North Dakota state representatives (and I use that term loosely) are unhappy.
Very unhappy.
They have no use for the Ethics Commission that voters established back in 2018 by passing a constitutional amendment initiated by citizen petition. State legislators reacted by trying to — ahem — “fix” the horse the ethics measure “rode in on.”
That is, wreck the state’s ballot initiative process, to prevent citizens from making such reforms happen … without any “help” from politicians.
Legislators placed a constitutional amendment on the ballot to require that any citizen-initiated amendment be approved not merely by North Dakota voters, but then by both chambers of the state legislature. Their amendment, amid uproar, was finally amended so that if legislators voted the initiative down, voters would get a second vote on it.
Still, 62 percent of voters said, “No, thanks!”

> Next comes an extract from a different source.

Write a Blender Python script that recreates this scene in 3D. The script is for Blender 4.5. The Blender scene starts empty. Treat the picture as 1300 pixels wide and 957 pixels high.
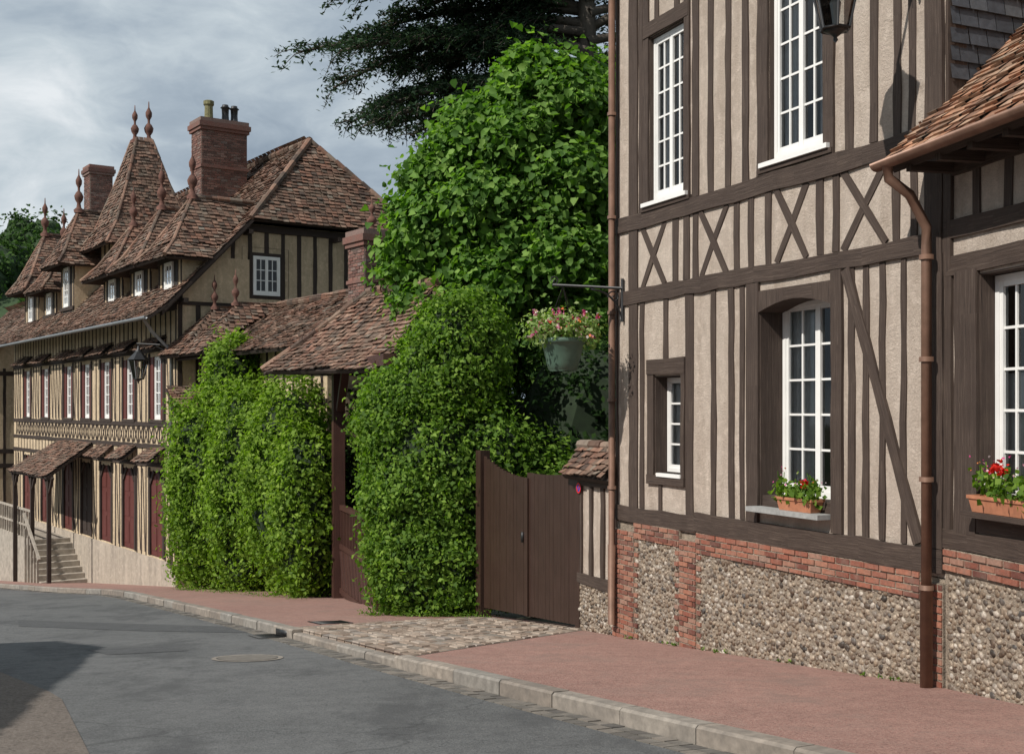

Then, in 2022, the state Chamber of Commerce and other special interests attempted to use the citizen petition process, which they always say is way too easy. Yet, these insiders failed to gather enough signatures to qualify their measure requiring a 60 percent supermajority to pass an initiative.
Meanwhile, term limits supporters gathered enough signatures* and, last November, North Dakotans said, “Yes!”
Seems politicians in Bismarck, the state capital, are even less fond of term limits. They’ve introduced a raft of bills designed to kill the citizen petition process:
- House Bill 1452 would slap a 90 percent tax on contributions to ballot measures by any American living outside North Dakota.
- House Bill 1230 would fine a campaign committee $10,000 and each of committee member $1,000 each if the petitions they turn in fail to have enough valid signatures to qualify the initiative.
- Senate Concurrent Resolution 4013 would amend the state constitution to (a) require 25 percent more voter signatures, (b) outlaw any payment to signature gatherers (something the U.S. Supreme Court has already unanimously ruled state governments cannot do), © block new residents from petitioning in the state for in some cases over a year, and (d) mandate a 67 percent vote to pass a citizen-initiated ballot measure.
North Dakota legislators prove the case for term limits. And the horse it rode in on: citizen initiative.
This is Common Sense. I’m Paul Jacob.
* Though term limits supporters had to fight the 30-year incumbent Secretary of State’s attempt to block the petition all the way to the state’s highest court, which ruled unanimously to place term limits before the voters.